Thursday, January 28, 2016

On a glorious rainy day.

I always think blue flowering plants seem to stand out on a dark cloudy day, and what wonderful rain we are receiving today I only hope the rest of Victoria is getting this lovely soaking rain. It has been so dry, that wet lands we visited on Sunday were bone dry and not a water bird to be seen, but plenty of Kangaroo's and a splendid wedge tail Eagle circling over head.

Gentiana paradoxa (above) from Aaron from AGS seed,  it has not minded the heat but it is not growing in a lot of sun just 2 hours a day and in a cool old cement trough and is quite happy. I quite love the frimbriate part of the flower it looks like some one has come along with scissors and practised their cutting on the corolla, and on G. septemfida as well. You don't realised how intricate the Gentiana flowers are until you take a close up photo of the flower and see how special they are.
Gentiana paradoxa is from the Caucasus growing in limestone rock at 500-2400m, propagation is from seed or division if you are game, this may be ok for Europe where it is cooler but I would be wary in Australia. I know a friend of mine pulls her Gentians apart all the time. I would just rather grow new plants from seed and G.paradoxa is easy from seed.

Gentiana septemfida (above) is from Czech seed and seems quite accommodating in a shady place in the garden that gets morning sun, and ample water on hot days.
It is from Armenia, Caucasus, Iran, Iraq, E Turkey in open meadows, bushy slopes at 800-3400m.
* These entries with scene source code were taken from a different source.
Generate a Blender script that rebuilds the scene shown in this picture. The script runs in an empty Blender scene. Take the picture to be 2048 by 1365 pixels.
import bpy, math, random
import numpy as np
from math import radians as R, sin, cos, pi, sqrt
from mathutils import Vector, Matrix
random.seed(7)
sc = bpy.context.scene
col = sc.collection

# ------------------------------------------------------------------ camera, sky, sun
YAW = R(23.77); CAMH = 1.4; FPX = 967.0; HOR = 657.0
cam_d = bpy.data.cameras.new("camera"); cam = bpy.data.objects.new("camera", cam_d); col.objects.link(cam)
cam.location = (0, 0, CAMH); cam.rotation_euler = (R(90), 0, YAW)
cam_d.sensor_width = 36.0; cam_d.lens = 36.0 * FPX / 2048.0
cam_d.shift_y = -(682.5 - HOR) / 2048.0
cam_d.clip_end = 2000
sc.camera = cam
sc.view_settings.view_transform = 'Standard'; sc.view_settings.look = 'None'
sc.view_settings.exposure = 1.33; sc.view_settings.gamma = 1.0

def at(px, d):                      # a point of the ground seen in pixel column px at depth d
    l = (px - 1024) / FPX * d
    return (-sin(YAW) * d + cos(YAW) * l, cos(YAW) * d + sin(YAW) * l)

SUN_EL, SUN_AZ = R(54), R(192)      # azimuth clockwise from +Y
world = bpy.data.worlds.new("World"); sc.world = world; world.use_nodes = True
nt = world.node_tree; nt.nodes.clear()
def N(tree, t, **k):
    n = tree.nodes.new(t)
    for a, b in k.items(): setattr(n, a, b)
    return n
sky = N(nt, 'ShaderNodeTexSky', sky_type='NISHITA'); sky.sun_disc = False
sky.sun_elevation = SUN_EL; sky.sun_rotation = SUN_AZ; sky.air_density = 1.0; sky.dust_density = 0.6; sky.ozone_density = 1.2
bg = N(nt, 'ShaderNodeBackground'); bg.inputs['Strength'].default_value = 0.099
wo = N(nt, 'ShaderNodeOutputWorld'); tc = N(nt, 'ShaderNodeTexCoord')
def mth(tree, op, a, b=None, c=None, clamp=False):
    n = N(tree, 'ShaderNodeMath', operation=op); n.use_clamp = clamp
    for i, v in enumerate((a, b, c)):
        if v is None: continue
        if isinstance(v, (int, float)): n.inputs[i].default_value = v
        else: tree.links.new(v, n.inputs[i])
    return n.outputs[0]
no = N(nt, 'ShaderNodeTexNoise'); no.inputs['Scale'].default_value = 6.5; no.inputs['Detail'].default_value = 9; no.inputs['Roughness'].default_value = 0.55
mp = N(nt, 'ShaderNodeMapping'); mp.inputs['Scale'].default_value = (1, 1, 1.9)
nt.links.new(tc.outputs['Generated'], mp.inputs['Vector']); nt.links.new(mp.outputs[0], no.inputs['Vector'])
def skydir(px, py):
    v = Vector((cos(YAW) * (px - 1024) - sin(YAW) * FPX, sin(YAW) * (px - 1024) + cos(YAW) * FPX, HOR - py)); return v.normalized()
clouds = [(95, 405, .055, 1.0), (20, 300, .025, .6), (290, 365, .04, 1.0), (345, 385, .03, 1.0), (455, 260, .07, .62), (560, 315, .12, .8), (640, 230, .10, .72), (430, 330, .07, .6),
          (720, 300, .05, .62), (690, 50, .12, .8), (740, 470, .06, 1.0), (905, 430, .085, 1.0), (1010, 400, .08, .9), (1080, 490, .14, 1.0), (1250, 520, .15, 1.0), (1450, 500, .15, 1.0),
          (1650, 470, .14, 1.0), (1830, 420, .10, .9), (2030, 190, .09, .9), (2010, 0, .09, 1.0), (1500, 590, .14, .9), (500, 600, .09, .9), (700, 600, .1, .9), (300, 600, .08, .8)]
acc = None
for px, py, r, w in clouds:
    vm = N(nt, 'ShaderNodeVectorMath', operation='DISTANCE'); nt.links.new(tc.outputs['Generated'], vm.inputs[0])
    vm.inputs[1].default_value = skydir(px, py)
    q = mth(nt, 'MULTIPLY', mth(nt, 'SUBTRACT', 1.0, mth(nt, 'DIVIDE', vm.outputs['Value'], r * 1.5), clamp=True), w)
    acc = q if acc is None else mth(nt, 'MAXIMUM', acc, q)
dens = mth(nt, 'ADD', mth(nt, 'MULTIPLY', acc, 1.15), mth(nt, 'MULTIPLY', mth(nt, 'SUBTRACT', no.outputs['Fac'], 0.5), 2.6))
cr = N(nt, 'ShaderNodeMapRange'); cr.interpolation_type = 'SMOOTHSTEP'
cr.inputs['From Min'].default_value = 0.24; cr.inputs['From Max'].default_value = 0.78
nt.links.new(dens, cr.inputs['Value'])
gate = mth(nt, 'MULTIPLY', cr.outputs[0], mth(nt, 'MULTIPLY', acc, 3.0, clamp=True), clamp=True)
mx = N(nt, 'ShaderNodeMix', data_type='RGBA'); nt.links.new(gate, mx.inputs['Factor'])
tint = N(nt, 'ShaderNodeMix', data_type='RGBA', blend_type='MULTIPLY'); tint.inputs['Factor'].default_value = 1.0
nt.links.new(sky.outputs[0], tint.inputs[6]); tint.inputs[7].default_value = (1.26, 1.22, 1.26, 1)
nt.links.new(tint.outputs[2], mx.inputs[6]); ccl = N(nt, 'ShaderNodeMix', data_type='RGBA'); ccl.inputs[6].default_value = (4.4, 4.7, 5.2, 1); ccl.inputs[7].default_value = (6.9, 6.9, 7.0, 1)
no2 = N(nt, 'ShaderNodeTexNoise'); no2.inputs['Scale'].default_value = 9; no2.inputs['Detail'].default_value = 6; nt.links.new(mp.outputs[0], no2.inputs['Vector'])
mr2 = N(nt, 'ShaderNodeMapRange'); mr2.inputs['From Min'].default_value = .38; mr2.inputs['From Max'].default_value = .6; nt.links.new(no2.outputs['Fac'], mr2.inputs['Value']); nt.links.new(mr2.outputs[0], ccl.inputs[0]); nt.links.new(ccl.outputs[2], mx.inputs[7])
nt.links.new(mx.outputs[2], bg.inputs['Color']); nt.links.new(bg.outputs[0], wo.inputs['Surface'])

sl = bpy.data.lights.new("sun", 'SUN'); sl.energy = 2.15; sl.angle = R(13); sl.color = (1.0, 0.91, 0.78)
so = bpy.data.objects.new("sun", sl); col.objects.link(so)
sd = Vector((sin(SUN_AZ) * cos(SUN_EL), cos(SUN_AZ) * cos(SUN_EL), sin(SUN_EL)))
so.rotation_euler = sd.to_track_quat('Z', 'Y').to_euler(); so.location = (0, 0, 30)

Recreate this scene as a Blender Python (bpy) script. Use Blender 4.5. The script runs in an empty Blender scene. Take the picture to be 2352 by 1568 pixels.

Gentiana makinoi (above) seems to be an easier plant for me also is much larger, trailing to about 30cm. I find Japanese plants do better for me as they will tolerate a lot more heat as it gets to 40c in Japan as well. From Honshu and Shikoku open woods and hills with rocky slopes 1600-3000m. A beautiful blue and relatively easy from seed although you may have to try a few times before it germinates.
Reference books for Gentiana are Josef J. Halda book on Gentiana and The Caucasus and its Flowers by Vojtech Holubec & Pavel Krivka.

Our last blue flowering plant is a Campanula unknown from Joy (above) we think she collected the seed on one of her several trips to Greece. It loves Australian conditions and grows well in the glass house and in the garden, I propagate it from cuttings not all the cuttings survive but always a few do. Of course the original plants were from collected seed.